What to work on ->
What follows is a listing. Return every line of it exactly.

Material ->
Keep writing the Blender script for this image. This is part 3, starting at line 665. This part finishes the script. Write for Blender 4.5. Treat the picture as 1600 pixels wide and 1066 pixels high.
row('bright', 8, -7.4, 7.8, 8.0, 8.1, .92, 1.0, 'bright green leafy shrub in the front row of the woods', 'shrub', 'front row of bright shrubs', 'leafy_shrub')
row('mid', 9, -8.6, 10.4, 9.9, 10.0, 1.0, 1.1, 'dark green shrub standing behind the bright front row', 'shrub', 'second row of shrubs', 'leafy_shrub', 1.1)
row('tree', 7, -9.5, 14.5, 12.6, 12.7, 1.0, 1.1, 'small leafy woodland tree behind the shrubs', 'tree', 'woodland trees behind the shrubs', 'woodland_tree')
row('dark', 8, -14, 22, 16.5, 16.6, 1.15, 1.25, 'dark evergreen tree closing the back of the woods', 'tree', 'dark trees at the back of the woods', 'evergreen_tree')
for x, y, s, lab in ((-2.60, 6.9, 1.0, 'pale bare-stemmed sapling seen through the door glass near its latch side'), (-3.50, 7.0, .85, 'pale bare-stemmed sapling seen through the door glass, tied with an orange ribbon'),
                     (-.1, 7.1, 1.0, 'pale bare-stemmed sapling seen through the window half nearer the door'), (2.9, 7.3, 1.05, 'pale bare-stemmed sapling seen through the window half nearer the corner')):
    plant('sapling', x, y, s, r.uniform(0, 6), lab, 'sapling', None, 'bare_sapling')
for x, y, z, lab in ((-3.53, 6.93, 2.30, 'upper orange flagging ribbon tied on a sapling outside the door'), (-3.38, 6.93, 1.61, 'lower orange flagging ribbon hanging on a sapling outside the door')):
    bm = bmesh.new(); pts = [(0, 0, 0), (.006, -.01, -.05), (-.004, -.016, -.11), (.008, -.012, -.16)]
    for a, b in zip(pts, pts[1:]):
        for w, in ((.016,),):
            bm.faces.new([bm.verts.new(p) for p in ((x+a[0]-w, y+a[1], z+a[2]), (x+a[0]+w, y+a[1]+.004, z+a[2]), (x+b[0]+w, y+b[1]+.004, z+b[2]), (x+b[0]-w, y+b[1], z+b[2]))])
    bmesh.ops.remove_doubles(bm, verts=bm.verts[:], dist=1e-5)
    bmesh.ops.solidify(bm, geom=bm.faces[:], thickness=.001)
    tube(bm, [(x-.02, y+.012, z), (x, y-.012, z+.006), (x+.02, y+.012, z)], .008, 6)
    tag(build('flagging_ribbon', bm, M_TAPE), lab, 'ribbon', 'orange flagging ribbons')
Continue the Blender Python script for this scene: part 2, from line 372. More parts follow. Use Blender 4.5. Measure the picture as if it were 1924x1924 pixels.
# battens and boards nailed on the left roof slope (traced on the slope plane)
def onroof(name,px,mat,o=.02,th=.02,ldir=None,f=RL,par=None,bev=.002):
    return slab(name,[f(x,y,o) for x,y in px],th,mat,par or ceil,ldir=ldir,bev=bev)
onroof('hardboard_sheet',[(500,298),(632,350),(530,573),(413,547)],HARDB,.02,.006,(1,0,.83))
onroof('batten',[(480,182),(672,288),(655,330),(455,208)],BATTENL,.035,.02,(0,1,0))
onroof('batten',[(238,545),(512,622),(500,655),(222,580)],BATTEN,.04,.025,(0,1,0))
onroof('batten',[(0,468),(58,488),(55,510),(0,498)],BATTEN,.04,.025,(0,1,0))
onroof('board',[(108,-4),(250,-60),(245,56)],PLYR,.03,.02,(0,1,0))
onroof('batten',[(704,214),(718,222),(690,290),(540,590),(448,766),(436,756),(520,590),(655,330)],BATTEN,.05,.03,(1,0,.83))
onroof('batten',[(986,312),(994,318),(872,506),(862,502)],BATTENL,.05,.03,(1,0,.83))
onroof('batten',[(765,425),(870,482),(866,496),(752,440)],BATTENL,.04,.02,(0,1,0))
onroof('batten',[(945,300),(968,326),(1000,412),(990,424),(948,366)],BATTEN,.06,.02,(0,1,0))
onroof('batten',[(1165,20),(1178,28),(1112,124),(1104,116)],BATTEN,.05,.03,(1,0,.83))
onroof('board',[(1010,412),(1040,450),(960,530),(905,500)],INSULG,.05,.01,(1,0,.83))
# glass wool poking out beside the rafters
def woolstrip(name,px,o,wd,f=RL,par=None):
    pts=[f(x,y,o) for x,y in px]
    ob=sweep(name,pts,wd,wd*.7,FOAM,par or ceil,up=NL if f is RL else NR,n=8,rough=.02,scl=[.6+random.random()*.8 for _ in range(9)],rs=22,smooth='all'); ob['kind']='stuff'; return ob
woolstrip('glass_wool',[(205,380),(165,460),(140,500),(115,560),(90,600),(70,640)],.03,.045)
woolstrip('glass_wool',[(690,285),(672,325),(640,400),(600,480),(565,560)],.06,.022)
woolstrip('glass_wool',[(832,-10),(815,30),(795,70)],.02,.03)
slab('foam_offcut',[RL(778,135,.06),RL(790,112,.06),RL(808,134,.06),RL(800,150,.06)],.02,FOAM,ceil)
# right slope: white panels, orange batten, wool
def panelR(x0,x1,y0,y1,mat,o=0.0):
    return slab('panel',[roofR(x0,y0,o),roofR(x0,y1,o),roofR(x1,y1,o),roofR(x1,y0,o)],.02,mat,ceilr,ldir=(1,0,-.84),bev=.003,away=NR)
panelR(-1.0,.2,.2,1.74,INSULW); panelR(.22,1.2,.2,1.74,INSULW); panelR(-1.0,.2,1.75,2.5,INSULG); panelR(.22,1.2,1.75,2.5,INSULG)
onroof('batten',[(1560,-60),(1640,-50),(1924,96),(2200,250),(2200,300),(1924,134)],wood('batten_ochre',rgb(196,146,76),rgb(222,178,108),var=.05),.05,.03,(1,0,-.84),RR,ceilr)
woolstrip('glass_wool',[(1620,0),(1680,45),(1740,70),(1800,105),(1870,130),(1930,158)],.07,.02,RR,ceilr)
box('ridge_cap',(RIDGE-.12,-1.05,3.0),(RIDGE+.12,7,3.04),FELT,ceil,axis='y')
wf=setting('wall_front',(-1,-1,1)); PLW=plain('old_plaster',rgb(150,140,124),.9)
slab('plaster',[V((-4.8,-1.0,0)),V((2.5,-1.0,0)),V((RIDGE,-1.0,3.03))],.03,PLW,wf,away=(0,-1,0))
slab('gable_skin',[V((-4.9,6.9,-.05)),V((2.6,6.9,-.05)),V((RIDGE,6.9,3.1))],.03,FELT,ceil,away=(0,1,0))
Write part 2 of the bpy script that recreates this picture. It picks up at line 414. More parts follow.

Full output ->
Keep writing the Blender script for this image. This is part 3, starting at line 665. This part finishes the script. Write for Blender 4.5. Treat the picture as 1600 pixels wide and 1066 pixels high.
row('bright', 8, -7.4, 7.8, 8.0, 8.1, .92, 1.0, 'bright green leafy shrub in the front row of the woods', 'shrub', 'front row of bright shrubs', 'leafy_shrub')
row('mid', 9, -8.6, 10.4, 9.9, 10.0, 1.0, 1.1, 'dark green shrub standing behind the bright front row', 'shrub', 'second row of shrubs', 'leafy_shrub', 1.1)
row('tree', 7, -9.5, 14.5, 12.6, 12.7, 1.0, 1.1, 'small leafy woodland tree behind the shrubs', 'tree', 'woodland trees behind the shrubs', 'woodland_tree')
row('dark', 8, -14, 22, 16.5, 16.6, 1.15, 1.25, 'dark evergreen tree closing the back of the woods', 'tree', 'dark trees at the back of the woods', 'evergreen_tree')
for x, y, s, lab in ((-2.60, 6.9, 1.0, 'pale bare-stemmed sapling seen through the door glass near its latch side'), (-3.50, 7.0, .85, 'pale bare-stemmed sapling seen through the door glass, tied with an orange ribbon'),
                     (-.1, 7.1, 1.0, 'pale bare-stemmed sapling seen through the window half nearer the door'), (2.9, 7.3, 1.05, 'pale bare-stemmed sapling seen through the window half nearer the corner')):
    plant('sapling', x, y, s, r.uniform(0, 6), lab, 'sapling', None, 'bare_sapling')
for x, y, z, lab in ((-3.53, 6.93, 2.30, 'upper orange flagging ribbon tied on a sapling outside the door'), (-3.38, 6.93, 1.61, 'lower orange flagging ribbon hanging on a sapling outside the door')):
    bm = bmesh.new(); pts = [(0, 0, 0), (.006, -.01, -.05), (-.004, -.016, -.11), (.008, -.012, -.16)]
    for a, b in zip(pts, pts[1:]):
        for w, in ((.016,),):
            bm.faces.new([bm.verts.new(p) for p in ((x+a[0]-w, y+a[1], z+a[2]), (x+a[0]+w, y+a[1]+.004, z+a[2]), (x+b[0]+w, y+b[1]+.004, z+b[2]), (x+b[0]-w, y+b[1], z+b[2]))])
    bmesh.ops.remove_doubles(bm, verts=bm.verts[:], dist=1e-5)
    bmesh.ops.solidify(bm, geom=bm.faces[:], thickness=.001)
    tube(bm, [(x-.02, y+.012, z), (x, y-.012, z+.006), (x+.02, y+.012, z)], .008, 6)
    tag(build('flagging_ribbon', bm, M_TAPE), lab, 'ribbon', 'orange flagging ribbons')
Continue the Blender Python script for this scene: part 2, from line 372. More parts follow. Use Blender 4.5. Measure the picture as if it were 1924x1924 pixels.
# battens and boards nailed on the left roof slope (traced on the slope plane)
def onroof(name,px,mat,o=.02,th=.02,ldir=None,f=RL,par=None,bev=.002):
    return slab(name,[f(x,y,o) for x,y in px],th,mat,par or ceil,ldir=ldir,bev=bev)
onroof('hardboard_sheet',[(500,298),(632,350),(530,573),(413,547)],HARDB,.02,.006,(1,0,.83))
onroof('batten',[(480,182),(672,288),(655,330),(455,208)],BATTENL,.035,.02,(0,1,0))
onroof('batten',[(238,545),(512,622),(500,655),(222,580)],BATTEN,.04,.025,(0,1,0))
onroof('batten',[(0,468),(58,488),(55,510),(0,498)],BATTEN,.04,.025,(0,1,0))
onroof('board',[(108,-4),(250,-60),(245,56)],PLYR,.03,.02,(0,1,0))
onroof('batten',[(704,214),(718,222),(690,290),(540,590),(448,766),(436,756),(520,590),(655,330)],BATTEN,.05,.03,(1,0,.83))
onroof('batten',[(986,312),(994,318),(872,506),(862,502)],BATTENL,.05,.03,(1,0,.83))
onroof('batten',[(765,425),(870,482),(866,496),(752,440)],BATTENL,.04,.02,(0,1,0))
onroof('batten',[(945,300),(968,326),(1000,412),(990,424),(948,366)],BATTEN,.06,.02,(0,1,0))
onroof('batten',[(1165,20),(1178,28),(1112,124),(1104,116)],BATTEN,.05,.03,(1,0,.83))
onroof('board',[(1010,412),(1040,450),(960,530),(905,500)],INSULG,.05,.01,(1,0,.83))
# glass wool poking out beside the rafters
def woolstrip(name,px,o,wd,f=RL,par=None):
    pts=[f(x,y,o) for x,y in px]
    ob=sweep(name,pts,wd,wd*.7,FOAM,par or ceil,up=NL if f is RL else NR,n=8,rough=.02,scl=[.6+random.random()*.8 for _ in range(9)],rs=22,smooth='all'); ob['kind']='stuff'; return ob
woolstrip('glass_wool',[(205,380),(165,460),(140,500),(115,560),(90,600),(70,640)],.03,.045)
woolstrip('glass_wool',[(690,285),(672,325),(640,400),(600,480),(565,560)],.06,.022)
woolstrip('glass_wool',[(832,-10),(815,30),(795,70)],.02,.03)
slab('foam_offcut',[RL(778,135,.06),RL(790,112,.06),RL(808,134,.06),RL(800,150,.06)],.02,FOAM,ceil)
# right slope: white panels, orange batten, wool
def panelR(x0,x1,y0,y1,mat,o=0.0):
    return slab('panel',[roofR(x0,y0,o),roofR(x0,y1,o),roofR(x1,y1,o),roofR(x1,y0,o)],.02,mat,ceilr,ldir=(1,0,-.84),bev=.003,away=NR)
panelR(-1.0,.2,.2,1.74,INSULW); panelR(.22,1.2,.2,1.74,INSULW); panelR(-1.0,.2,1.75,2.5,INSULG); panelR(.22,1.2,1.75,2.5,INSULG)
onroof('batten',[(1560,-60),(1640,-50),(1924,96),(2200,250),(2200,300),(1924,134)],wood('batten_ochre',rgb(196,146,76),rgb(222,178,108),var=.05),.05,.03,(1,0,-.84),RR,ceilr)
woolstrip('glass_wool',[(1620,0),(1680,45),(1740,70),(1800,105),(1870,130),(1930,158)],.07,.02,RR,ceilr)
box('ridge_cap',(RIDGE-.12,-1.05,3.0),(RIDGE+.12,7,3.04),FELT,ceil,axis='y')
wf=setting('wall_front',(-1,-1,1)); PLW=plain('old_plaster',rgb(150,140,124),.9)
slab('plaster',[V((-4.8,-1.0,0)),V((2.5,-1.0,0)),V((RIDGE,-1.0,3.03))],.03,PLW,wf,away=(0,-1,0))
slab('gable_skin',[V((-4.9,6.9,-.05)),V((2.6,6.9,-.05)),V((RIDGE,6.9,3.1))],.03,FELT,ceil,away=(0,1,0))
Write part 2 of the bpy script that recreates this picture. It picks up at line 414. More parts follow.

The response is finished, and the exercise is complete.